St. Paul herein reveals the heart of his message in this epistle - his thesis statement, if you will. First, St. Paul is an apostle and missionary of the Church. This should confirm to us the importance of preaching the gospel to all people. In particular, St. Paul makes certain to say his debtor to the "wise" (as the Judaizers would have been in their own eyes) and the "unwise" (as they doubtless thought of the Gentiles). "[The Gospel] is the power of God to salvation for everyone who believes, for the Jew first and also for the Greek."

It is not to the Jews alone that salvation is promised; the Messiah is for all people - the Jew first, and also for the Greek (the Gentile).

Romans 1:17
For in it ((the Gospel)) the righteousness of God is revealed from faith to faith; as it is written, "The just shall live by faith."

A few critical things we must comment on here, as now we enter the part of Romans that begins to talk about the nature of this Gospel which is the salvation of Gentiles and Jews alike.

FIRST: St. Paul is, in this letter, contrasting the views of the Judaizers with those of the Church. The Judaizers said that one must first become a member of the Jewish culture / ethnicity (represented in Jewish law) in order to become a Christian, since Christianity is a sect of Judaism. The Church, at the Council of Jerusalem (Acts 15) disagreed. It says that Judaism was chosen because it would give birth to the Christ, but that the Christ belongs to all peoples. One does not need to be Jewish in order to be of Christ, because it is by FAITH (not Jewish cultural law) that we become Christ's.

SECOND: Faith, here in the very sentence, is revealed as an ACTION. Notice he says the just shall "live by faith." You can't live by a cognitive belief. Rather, one lives by something only if one does what that thing compels. Faith is, therefore, intimately connected to action in the salvific sense. So when, in this Epistle, St. Paul discusses faith versus works, what he is contrasting is the ACTION motivated by faith versus the ACTION motivated by the Jewish cultural law. St. Paul does NOT contradict St. James - rather they agree. Faith without works is dead, for the just shall LIVE by faith (not merely believe it and call that sufficient).

Think of it this way: faith is, ultimately, TRUST. We are called to trust God. This sense in our culture that faith is a cognitive belief in the existence of God (as in, we have faith against all evidence that God is real), is an empty and satanic faith. It deprives faith of its power. YES, we must believe that God exists. To be certain, we believe that. I don't, personally, think that requires us to check our brains at the door - on the contrary, I think atheists are the ones committing grave philosophical errors (it is nearly impossible to prove a negative), though I can see how agnosticism is a philosophically defensible position.

But faith? Faith is Trust. The two words are identical in the Greek (pistis). The creed says, if translated this way, "I TRUST in One God... And One Lord Jesus Christ... and in the Holy Spirit..."

If I trust God, then I must act on that trust. If I trust God, and someone cuts me off when I'm driving, then I trust that God's providence allowed that.
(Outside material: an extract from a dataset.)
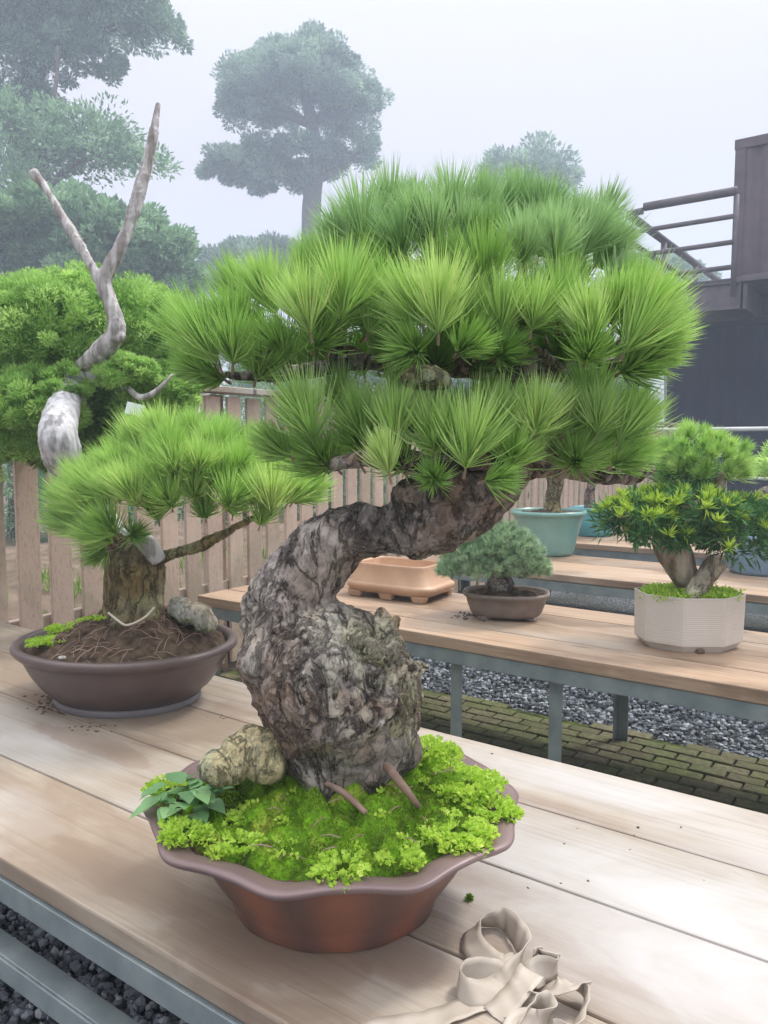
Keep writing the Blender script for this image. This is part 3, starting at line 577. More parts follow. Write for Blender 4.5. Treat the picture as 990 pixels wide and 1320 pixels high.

If God's providence allowed that, then my only reaction can be to THANK God. Anger, rage, swearing... these will show up nowhere. If someone is my enemy, it is only because God's providence allowed that. And if God's providence allowed it, then I trust it is ultimately for my good, even if I don't know how. And if I TRUST God, then I am thankful for that enemey - indeed, I love him or her. I love my enemies if I have faith. If I have faith, I trust that God has made each person in His image, and that it is by God's will alone that they live. I trust, then, that God has made each person, each moment, a complete and utter free gift of his grace - a miracle of creation. I cannot help but love and love absolutely if I have the eye of faith.

In so much as we don't act this way - with absolute love towards God (whom we Trust) and neighbor (whom we love by our trusting God) - then we don't have faith. Those who preach that we should have faith alone are partially correct. Absolute faith, lived absolutely, will produce moral action (though the spiritual life is also about unity with God, and faith is but one part of this process). We cannot just "pray a sinner's prayer," though, and call that salvation when our lives are still full of rot, pride, anger, and sin. REPENT and believe is the first command of Christ, and the just - those who have been justified - will LIVE by faith.